Financially, recent disclosure points to 2025 revenue of about $14.3B, adjusted EBITDA of $4.2B, adjusted EPS of $2.35, and free cash flow (excluding transaction costs) of about $2.2B, with 2026 guided to roughly ~2% revenue and adjusted EBITDA growth and $450–$550M of new-product revenue. Management also identified $650M of gross cost savings over three years (targeting $400M net by 2028), supporting cash generation and deleveraging capacity. Valuation looks cash-flow supported (often framed as a double-digit free-cash-flow yield), but the GAAP profile is noisy (recent negative EPS) and investor confidence hinges on translating adjustments into durable results.
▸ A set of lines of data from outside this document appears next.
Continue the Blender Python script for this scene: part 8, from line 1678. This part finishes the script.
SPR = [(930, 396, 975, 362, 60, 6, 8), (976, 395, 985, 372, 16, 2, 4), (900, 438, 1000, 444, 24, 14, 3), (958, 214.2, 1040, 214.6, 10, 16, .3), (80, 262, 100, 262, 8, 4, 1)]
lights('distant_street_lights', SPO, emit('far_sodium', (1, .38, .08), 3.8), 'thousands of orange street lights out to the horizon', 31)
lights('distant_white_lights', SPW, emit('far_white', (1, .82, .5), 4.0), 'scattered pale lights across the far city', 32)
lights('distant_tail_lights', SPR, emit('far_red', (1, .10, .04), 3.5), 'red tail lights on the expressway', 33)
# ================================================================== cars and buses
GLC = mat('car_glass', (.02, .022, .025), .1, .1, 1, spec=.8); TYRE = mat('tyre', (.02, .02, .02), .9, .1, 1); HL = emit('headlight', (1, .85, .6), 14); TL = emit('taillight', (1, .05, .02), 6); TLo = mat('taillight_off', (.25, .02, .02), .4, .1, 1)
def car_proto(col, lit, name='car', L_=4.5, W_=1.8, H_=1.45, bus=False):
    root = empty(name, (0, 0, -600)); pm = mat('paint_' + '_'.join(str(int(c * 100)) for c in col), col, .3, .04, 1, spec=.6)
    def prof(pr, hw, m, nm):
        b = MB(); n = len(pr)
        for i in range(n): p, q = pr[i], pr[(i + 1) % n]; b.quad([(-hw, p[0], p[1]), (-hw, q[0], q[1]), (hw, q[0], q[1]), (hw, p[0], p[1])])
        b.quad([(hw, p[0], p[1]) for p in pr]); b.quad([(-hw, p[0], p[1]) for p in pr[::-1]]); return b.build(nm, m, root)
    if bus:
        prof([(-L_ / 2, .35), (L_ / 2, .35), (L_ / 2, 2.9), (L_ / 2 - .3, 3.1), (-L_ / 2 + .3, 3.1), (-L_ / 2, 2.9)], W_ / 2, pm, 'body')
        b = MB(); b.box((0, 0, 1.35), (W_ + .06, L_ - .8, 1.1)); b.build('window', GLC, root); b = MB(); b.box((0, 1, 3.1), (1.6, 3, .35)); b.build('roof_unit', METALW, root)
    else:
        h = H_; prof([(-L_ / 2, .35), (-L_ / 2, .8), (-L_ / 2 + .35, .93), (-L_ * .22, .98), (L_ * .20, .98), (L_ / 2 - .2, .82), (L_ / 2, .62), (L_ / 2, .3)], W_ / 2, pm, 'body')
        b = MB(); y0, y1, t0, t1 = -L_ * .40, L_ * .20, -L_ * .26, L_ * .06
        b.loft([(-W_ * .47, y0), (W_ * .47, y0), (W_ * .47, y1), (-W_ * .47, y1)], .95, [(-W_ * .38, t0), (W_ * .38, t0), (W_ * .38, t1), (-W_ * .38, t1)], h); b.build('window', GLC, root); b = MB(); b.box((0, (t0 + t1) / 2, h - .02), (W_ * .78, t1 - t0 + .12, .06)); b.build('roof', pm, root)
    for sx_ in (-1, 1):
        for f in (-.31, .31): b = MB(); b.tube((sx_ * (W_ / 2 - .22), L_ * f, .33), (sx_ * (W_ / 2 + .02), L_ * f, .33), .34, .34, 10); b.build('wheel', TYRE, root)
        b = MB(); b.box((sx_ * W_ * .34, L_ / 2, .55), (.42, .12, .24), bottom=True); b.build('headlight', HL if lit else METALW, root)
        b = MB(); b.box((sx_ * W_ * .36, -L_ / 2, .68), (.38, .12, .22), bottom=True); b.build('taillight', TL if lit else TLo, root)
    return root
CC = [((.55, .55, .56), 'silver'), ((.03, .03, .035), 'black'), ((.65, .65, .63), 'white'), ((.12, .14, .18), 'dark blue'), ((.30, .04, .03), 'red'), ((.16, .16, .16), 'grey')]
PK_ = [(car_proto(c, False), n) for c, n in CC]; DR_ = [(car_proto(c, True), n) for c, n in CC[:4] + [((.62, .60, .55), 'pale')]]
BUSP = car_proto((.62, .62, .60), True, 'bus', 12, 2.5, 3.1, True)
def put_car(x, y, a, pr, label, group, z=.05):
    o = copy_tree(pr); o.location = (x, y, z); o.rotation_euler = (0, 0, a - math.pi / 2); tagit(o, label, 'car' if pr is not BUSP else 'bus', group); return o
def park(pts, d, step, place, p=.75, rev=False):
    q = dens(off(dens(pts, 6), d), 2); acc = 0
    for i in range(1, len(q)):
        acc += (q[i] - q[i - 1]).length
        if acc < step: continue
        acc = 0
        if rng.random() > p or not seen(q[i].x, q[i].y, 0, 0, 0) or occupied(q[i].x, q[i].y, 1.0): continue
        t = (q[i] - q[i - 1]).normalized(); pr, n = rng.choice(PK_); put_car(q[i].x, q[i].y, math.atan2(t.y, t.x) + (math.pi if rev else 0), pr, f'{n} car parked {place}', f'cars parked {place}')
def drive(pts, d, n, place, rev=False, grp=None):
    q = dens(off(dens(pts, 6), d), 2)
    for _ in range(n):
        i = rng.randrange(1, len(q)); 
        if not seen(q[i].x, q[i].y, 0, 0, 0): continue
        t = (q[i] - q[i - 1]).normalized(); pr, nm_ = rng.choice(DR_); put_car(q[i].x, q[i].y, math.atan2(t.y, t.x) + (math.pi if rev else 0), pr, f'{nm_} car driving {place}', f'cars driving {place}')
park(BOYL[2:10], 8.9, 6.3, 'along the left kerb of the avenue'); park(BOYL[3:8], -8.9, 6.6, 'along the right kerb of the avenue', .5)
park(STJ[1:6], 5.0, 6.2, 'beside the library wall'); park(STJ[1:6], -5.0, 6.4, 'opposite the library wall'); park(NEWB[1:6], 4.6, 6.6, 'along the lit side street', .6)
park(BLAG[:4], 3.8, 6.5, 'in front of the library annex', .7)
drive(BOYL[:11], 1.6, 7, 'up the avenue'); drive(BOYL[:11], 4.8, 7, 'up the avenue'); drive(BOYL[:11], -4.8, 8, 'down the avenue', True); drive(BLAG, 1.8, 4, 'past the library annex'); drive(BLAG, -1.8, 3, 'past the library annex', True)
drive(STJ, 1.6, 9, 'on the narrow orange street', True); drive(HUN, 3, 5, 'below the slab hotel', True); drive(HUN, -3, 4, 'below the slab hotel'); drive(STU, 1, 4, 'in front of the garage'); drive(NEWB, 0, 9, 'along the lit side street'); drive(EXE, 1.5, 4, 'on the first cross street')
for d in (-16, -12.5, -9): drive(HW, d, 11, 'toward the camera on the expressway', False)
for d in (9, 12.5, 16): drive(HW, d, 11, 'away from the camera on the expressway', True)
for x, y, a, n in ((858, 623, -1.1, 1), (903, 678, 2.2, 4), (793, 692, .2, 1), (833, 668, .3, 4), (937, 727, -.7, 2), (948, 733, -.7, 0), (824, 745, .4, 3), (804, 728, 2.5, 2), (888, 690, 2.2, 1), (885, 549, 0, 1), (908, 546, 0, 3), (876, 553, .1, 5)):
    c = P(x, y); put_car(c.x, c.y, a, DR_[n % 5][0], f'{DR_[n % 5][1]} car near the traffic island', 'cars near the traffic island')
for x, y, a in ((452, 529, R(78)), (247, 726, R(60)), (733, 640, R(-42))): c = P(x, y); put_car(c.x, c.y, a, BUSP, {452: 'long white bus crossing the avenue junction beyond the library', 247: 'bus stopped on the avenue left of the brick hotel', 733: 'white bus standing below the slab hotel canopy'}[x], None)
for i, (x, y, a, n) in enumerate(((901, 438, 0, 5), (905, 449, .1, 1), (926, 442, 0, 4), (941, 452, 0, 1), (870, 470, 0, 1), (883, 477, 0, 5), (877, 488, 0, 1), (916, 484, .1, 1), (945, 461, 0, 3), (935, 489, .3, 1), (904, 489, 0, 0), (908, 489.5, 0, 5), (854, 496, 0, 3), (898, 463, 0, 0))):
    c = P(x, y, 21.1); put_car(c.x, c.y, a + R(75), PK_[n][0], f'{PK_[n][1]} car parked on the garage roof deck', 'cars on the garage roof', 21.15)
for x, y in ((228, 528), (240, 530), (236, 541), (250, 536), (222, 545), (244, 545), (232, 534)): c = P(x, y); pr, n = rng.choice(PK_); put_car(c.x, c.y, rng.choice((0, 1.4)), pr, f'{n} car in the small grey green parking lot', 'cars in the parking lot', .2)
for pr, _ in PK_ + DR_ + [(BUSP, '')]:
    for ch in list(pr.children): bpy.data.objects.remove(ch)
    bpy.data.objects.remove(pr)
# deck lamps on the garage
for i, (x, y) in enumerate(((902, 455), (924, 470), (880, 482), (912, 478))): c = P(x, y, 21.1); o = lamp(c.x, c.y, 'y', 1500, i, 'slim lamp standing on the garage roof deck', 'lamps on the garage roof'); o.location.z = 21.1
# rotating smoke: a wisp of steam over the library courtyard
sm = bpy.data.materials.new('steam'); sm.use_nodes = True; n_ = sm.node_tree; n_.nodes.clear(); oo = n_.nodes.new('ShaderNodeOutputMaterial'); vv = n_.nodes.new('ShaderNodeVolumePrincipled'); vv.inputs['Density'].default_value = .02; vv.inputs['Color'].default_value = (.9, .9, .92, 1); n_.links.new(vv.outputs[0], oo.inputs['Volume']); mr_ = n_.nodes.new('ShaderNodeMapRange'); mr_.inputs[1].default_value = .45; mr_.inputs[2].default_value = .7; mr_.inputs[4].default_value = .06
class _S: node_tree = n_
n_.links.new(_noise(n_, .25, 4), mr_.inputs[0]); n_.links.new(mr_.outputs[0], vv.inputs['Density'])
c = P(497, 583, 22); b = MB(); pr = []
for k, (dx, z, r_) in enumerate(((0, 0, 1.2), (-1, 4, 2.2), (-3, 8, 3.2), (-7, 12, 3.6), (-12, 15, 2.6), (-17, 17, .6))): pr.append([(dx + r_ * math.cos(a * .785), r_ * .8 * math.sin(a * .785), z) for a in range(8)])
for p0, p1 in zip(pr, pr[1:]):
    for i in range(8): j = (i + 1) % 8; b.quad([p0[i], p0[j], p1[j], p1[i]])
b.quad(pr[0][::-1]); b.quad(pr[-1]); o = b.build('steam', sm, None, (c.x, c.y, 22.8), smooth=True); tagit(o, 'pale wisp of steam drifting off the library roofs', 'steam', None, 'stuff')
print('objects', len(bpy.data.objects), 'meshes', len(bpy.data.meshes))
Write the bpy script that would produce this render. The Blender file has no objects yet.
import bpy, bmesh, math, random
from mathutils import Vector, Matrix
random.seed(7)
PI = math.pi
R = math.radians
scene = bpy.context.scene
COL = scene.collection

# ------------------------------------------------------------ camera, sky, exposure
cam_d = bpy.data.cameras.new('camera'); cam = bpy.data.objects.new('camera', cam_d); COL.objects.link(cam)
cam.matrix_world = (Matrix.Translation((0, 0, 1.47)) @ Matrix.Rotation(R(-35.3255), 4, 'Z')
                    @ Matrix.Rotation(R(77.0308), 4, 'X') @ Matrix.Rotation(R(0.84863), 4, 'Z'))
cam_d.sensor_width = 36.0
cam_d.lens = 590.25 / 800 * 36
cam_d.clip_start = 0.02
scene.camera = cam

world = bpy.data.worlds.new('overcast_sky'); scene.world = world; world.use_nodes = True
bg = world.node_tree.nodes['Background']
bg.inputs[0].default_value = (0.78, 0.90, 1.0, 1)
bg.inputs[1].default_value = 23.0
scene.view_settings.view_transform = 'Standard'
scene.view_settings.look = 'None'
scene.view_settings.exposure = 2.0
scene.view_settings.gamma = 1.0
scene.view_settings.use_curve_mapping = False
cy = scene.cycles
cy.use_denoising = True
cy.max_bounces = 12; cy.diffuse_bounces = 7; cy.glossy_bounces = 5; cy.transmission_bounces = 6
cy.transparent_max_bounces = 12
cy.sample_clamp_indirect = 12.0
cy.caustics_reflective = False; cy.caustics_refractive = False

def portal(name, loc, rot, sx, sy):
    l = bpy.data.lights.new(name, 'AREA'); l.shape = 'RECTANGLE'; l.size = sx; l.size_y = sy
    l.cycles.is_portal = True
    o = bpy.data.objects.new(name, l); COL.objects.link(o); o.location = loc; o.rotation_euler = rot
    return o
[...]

Over the next 12 months, the bull case is “self-help plus pipeline”: cost actions, incremental launches, and clearer longer-term targets (3–4% revenue CAGR and 6–7% adjusted EPS CAGR in the 2026–2030 base case). Key risks are faster-than-expected price erosion in the base business, execution risk on restructuring/reinvestment, and any regulatory/commercial setbacks in the emerging innovative portfolio. I would watch 2026 quarterly cadence for evidence that growth is broad-based rather than purely cost-driven.

Recommendation: HOLD. The upside case is credible given strong free-cash-flow generation and a tangible cost-savings program, but the business mix still carries meaningful erosion risk and the gap between GAAP volatility and adjusted performance can limit multiple expansion.